◆ Task description:
Copy all the material below, exactly as it stands.

◆ Data extract:

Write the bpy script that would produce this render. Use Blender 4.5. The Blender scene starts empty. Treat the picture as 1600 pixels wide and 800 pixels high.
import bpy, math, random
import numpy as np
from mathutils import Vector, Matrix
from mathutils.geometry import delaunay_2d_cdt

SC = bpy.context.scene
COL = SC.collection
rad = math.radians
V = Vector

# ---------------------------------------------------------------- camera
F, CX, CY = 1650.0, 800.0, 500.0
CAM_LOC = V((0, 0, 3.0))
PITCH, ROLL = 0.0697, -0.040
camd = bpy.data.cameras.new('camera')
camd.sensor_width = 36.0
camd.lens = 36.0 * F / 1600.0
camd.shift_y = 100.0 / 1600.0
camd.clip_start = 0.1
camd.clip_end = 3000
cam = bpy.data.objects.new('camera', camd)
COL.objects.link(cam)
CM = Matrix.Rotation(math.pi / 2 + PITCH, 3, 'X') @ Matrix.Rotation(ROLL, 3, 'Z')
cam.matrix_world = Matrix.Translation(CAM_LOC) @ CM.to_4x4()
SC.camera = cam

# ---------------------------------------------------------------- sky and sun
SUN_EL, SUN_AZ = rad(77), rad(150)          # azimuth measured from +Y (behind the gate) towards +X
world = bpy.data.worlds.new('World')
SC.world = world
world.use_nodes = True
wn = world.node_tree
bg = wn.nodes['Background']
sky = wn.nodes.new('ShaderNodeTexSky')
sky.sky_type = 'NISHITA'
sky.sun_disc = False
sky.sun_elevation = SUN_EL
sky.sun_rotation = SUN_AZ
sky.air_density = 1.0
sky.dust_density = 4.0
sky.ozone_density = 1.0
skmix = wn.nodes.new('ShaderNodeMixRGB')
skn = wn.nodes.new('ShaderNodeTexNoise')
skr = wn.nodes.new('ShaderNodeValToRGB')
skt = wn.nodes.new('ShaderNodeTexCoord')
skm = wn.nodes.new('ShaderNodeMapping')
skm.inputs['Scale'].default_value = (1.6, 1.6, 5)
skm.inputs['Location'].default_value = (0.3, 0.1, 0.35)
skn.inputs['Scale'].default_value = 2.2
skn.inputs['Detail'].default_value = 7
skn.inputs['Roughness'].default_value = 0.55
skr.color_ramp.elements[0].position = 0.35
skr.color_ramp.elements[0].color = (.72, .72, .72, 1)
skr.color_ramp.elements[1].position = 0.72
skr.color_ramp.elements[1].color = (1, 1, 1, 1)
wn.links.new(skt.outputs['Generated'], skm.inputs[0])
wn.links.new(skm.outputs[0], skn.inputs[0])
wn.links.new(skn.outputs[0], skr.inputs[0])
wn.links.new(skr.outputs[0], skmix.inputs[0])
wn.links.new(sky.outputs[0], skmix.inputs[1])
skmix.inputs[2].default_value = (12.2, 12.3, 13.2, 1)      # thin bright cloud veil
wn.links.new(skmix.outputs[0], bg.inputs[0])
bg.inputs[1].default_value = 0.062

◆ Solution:
Write the bpy script that would produce this render. Use Blender 4.5. The Blender scene starts empty. Treat the picture as 1600 pixels wide and 800 pixels high.
import bpy, math, random
import numpy as np
from mathutils import Vector, Matrix
from mathutils.geometry import delaunay_2d_cdt

SC = bpy.context.scene
COL = SC.collection
rad = math.radians
V = Vector

# ---------------------------------------------------------------- camera
F, CX, CY = 1650.0, 800.0, 500.0
CAM_LOC = V((0, 0, 3.0))
PITCH, ROLL = 0.0697, -0.040
camd = bpy.data.cameras.new('camera')
camd.sensor_width = 36.0
camd.lens = 36.0 * F / 1600.0
camd.shift_y = 100.0 / 1600.0
camd.clip_start = 0.1
camd.clip_end = 3000
cam = bpy.data.objects.new('camera', camd)
COL.objects.link(cam)
CM = Matrix.Rotation(math.pi / 2 + PITCH, 3, 'X') @ Matrix.Rotation(ROLL, 3, 'Z')
cam.matrix_world = Matrix.Translation(CAM_LOC) @ CM.to_4x4()
SC.camera = cam

# ---------------------------------------------------------------- sky and sun
SUN_EL, SUN_AZ = rad(77), rad(150)          # azimuth measured from +Y (behind the gate) towards +X
world = bpy.data.worlds.new('World')
SC.world = world
world.use_nodes = True
wn = world.node_tree
bg = wn.nodes['Background']
sky = wn.nodes.new('ShaderNodeTexSky')
sky.sky_type = 'NISHITA'
sky.sun_disc = False
sky.sun_elevation = SUN_EL
sky.sun_rotation = SUN_AZ
sky.air_density = 1.0
sky.dust_density = 4.0
sky.ozone_density = 1.0
skmix = wn.nodes.new('ShaderNodeMixRGB')
skn = wn.nodes.new('ShaderNodeTexNoise')
skr = wn.nodes.new('ShaderNodeValToRGB')
skt = wn.nodes.new('ShaderNodeTexCoord')
skm = wn.nodes.new('ShaderNodeMapping')
skm.inputs['Scale'].default_value = (1.6, 1.6, 5)
skm.inputs['Location'].default_value = (0.3, 0.1, 0.35)
skn.inputs['Scale'].default_value = 2.2
skn.inputs['Detail'].default_value = 7
skn.inputs['Roughness'].default_value = 0.55
skr.color_ramp.elements[0].position = 0.35
skr.color_ramp.elements[0].color = (.72, .72, .72, 1)
skr.color_ramp.elements[1].position = 0.72
skr.color_ramp.elements[1].color = (1, 1, 1, 1)
wn.links.new(skt.outputs['Generated'], skm.inputs[0])
wn.links.new(skm.outputs[0], skn.inputs[0])
wn.links.new(skn.outputs[0], skr.inputs[0])
wn.links.new(skr.outputs[0], skmix.inputs[0])
wn.links.new(sky.outputs[0], skmix.inputs[1])
skmix.inputs[2].default_value = (12.2, 12.3, 13.2, 1)      # thin bright cloud veil
wn.links.new(skmix.outputs[0], bg.inputs[0])
bg.inputs[1].default_value = 0.062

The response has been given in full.